## INSTRUCTIONS TO FOLLOW
Repeat exactly, and only, the lines from the one that contains "Write a Blender" to the one that contains "scene.view_settings.exposure = 0.64", both ends included. Omit every picture.
::: MATERIALS PROVIDED :::
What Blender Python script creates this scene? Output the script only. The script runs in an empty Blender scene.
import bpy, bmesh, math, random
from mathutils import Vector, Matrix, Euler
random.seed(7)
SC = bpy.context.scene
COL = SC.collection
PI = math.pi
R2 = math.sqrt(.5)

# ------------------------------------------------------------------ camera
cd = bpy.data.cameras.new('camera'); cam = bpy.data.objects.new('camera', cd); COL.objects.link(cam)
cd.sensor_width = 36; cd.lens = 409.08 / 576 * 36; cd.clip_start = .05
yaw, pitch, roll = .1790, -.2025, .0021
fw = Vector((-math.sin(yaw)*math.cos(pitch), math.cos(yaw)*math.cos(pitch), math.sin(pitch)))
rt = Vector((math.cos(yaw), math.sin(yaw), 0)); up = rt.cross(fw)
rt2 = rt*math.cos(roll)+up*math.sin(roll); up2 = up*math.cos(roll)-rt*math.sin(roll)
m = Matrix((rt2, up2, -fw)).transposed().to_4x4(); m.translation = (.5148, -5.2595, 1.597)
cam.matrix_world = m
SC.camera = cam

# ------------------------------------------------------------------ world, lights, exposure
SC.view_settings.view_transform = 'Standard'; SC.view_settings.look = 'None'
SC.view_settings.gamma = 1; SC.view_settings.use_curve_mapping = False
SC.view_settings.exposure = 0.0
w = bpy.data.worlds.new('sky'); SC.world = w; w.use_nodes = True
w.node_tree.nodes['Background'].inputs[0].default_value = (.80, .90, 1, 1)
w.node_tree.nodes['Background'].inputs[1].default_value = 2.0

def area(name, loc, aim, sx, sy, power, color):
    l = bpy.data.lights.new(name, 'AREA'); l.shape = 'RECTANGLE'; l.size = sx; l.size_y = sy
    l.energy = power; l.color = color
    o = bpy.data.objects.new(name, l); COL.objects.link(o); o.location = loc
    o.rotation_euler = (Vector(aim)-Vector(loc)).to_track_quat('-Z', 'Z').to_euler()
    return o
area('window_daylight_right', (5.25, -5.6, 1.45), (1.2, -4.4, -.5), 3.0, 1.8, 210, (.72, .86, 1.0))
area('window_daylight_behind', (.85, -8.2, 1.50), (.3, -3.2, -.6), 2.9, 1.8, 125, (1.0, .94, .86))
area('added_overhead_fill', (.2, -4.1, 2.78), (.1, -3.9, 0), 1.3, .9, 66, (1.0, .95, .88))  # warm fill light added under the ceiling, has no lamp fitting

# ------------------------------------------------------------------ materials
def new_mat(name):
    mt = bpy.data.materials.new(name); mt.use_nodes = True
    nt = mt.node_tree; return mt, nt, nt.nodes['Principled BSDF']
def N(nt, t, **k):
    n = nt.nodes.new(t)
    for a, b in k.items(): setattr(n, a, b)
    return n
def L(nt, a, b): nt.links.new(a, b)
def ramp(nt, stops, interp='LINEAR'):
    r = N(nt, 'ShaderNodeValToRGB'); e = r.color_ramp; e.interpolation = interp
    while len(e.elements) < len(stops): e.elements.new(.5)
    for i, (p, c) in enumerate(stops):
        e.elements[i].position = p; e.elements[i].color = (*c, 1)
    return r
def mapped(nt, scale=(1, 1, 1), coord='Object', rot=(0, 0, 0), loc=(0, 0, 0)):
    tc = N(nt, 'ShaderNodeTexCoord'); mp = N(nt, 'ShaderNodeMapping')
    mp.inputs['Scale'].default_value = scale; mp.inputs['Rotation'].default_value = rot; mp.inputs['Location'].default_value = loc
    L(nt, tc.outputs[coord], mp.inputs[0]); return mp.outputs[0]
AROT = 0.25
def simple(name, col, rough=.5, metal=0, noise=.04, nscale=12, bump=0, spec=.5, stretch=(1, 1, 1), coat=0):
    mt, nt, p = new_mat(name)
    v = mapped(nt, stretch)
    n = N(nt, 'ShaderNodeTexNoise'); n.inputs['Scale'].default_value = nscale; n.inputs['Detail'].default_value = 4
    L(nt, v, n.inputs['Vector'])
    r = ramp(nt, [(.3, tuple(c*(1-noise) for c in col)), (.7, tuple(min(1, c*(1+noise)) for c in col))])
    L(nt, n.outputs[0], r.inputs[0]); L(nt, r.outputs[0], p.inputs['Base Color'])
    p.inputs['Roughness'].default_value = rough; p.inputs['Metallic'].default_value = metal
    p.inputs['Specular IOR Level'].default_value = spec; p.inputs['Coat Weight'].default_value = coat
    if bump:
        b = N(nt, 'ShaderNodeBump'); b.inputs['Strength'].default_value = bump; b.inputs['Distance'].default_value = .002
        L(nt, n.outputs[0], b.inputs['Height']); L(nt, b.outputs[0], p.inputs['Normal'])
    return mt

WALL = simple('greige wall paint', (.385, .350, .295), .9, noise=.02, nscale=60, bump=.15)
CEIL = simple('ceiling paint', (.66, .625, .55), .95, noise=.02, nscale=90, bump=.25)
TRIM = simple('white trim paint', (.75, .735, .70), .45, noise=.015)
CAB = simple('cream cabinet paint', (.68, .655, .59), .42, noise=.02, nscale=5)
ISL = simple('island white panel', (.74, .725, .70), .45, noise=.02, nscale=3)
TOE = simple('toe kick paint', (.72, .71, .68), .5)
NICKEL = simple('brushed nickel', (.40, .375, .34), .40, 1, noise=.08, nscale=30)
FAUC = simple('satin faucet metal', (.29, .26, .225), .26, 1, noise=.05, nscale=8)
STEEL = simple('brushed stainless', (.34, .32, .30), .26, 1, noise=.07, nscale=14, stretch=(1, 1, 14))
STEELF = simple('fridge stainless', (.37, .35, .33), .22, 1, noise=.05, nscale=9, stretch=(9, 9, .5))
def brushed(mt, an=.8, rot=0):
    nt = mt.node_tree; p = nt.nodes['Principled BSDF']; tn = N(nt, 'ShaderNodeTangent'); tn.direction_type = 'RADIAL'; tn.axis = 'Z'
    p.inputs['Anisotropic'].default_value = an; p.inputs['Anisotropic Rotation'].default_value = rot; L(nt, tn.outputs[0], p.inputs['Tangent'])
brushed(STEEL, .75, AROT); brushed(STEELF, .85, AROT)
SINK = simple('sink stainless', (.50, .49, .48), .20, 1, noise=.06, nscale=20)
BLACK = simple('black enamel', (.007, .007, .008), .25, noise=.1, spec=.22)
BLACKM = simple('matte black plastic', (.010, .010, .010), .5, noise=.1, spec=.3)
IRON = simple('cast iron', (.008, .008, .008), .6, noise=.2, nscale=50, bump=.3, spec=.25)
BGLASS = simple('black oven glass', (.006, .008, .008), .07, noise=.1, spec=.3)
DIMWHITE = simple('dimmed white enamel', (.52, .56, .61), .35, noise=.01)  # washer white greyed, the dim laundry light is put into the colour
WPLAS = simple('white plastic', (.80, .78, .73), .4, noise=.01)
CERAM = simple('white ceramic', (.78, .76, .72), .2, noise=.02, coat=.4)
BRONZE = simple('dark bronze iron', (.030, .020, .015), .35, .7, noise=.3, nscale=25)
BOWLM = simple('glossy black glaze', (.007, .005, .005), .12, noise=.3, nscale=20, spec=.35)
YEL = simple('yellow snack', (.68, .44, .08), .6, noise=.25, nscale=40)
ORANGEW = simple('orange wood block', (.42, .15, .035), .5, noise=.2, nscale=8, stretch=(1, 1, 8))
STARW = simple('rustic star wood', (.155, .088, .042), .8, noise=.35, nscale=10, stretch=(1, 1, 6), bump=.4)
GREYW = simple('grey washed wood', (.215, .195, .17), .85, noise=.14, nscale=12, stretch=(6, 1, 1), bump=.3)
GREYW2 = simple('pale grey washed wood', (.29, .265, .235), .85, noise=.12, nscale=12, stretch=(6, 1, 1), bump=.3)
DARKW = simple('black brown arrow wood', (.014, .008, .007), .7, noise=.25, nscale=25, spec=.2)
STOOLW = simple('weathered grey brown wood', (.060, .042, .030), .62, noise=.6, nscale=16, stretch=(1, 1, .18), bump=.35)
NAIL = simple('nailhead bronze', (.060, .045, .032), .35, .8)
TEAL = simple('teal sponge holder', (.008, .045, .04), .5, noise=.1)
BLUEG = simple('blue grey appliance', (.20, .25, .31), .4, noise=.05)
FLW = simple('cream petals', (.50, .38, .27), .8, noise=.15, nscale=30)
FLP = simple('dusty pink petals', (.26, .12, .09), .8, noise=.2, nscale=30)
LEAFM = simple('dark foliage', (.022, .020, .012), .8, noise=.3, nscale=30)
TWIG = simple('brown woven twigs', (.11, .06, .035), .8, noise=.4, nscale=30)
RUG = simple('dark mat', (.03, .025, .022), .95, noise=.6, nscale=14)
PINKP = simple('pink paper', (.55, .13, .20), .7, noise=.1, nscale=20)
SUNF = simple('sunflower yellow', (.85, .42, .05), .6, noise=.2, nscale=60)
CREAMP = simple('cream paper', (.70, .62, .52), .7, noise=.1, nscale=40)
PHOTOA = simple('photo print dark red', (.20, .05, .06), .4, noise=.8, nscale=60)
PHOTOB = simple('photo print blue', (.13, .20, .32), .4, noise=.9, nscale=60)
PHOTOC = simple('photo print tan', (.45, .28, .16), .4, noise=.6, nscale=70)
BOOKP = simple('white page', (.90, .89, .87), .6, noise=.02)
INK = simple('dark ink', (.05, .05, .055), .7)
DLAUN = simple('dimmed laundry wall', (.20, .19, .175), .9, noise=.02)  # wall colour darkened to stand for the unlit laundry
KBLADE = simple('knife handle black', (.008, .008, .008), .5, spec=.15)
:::
::: MATERIALS PROVIDED :::
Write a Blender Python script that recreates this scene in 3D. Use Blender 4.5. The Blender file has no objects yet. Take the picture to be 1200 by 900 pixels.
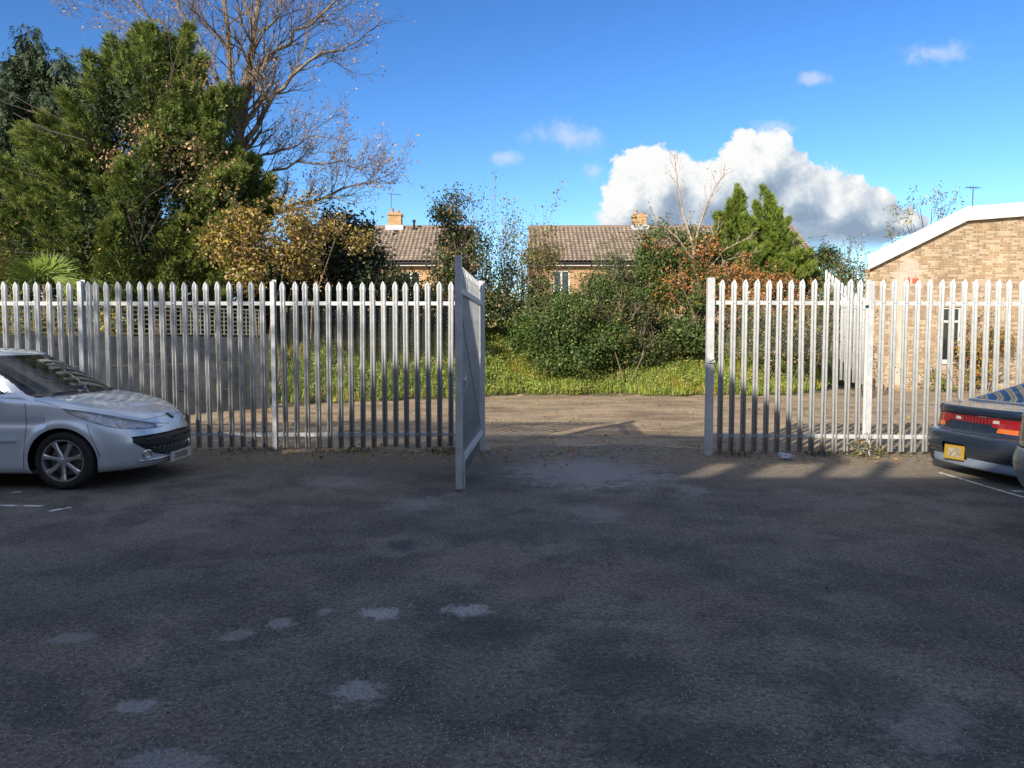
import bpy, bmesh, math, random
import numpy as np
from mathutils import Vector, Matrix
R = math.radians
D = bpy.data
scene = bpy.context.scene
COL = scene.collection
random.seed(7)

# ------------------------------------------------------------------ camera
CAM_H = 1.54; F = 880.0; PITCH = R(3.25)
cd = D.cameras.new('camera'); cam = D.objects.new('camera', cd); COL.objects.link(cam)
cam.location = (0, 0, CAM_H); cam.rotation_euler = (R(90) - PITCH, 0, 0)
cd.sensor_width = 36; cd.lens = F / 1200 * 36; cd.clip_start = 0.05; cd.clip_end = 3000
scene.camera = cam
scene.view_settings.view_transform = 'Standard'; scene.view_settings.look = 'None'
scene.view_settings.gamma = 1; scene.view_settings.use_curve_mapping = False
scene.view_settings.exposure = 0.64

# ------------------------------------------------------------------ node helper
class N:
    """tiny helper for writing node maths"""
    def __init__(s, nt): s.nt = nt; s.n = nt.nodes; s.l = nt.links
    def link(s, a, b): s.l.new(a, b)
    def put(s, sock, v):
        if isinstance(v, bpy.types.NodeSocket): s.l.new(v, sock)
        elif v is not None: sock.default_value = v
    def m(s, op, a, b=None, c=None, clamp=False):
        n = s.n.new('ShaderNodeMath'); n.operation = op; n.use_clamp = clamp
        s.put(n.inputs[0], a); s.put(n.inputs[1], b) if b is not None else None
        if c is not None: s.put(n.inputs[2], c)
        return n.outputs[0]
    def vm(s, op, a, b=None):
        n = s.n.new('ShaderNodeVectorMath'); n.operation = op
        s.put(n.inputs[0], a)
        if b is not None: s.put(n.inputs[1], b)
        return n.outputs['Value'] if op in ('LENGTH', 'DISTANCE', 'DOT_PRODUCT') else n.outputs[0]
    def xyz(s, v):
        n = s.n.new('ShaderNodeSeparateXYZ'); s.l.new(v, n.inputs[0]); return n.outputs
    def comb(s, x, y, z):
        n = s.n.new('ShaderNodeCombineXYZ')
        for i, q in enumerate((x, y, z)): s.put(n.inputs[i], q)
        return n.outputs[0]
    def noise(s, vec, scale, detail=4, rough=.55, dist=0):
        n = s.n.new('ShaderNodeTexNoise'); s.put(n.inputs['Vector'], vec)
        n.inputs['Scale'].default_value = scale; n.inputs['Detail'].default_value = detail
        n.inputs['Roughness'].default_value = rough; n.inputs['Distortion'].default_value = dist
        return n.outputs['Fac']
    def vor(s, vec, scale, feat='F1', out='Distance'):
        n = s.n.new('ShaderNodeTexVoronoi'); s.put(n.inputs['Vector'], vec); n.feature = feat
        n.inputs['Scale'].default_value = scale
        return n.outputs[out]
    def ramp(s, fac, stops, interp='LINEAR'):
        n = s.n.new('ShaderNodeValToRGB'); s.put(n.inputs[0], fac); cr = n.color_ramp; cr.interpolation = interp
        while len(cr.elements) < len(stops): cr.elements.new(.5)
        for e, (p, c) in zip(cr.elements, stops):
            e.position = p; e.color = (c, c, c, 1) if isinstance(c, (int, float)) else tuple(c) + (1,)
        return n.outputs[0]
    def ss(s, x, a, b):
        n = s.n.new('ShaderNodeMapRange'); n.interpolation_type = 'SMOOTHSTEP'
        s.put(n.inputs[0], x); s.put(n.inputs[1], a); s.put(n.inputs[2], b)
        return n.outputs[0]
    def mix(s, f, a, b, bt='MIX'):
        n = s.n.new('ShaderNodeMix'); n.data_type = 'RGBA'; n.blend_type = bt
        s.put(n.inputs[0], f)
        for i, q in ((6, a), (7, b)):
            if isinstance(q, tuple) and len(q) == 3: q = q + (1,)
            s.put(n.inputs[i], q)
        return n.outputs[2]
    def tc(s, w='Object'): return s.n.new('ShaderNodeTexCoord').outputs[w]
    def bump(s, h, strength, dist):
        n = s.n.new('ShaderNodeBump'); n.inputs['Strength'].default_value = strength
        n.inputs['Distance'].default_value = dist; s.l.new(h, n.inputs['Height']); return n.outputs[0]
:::
## WORKED SOLUTION
Write a Blender Python script that recreates this scene in 3D. Use Blender 4.5. The Blender file has no objects yet. Take the picture to be 1200 by 900 pixels.
import bpy, bmesh, math, random
import numpy as np
from mathutils import Vector, Matrix
R = math.radians
D = bpy.data
scene = bpy.context.scene
COL = scene.collection
random.seed(7)

# ------------------------------------------------------------------ camera
CAM_H = 1.54; F = 880.0; PITCH = R(3.25)
cd = D.cameras.new('camera'); cam = D.objects.new('camera', cd); COL.objects.link(cam)
cam.location = (0, 0, CAM_H); cam.rotation_euler = (R(90) - PITCH, 0, 0)
cd.sensor_width = 36; cd.lens = F / 1200 * 36; cd.clip_start = 0.05; cd.clip_end = 3000
scene.camera = cam
scene.view_settings.view_transform = 'Standard'; scene.view_settings.look = 'None'
scene.view_settings.gamma = 1; scene.view_settings.use_curve_mapping = False
scene.view_settings.exposure = 0.64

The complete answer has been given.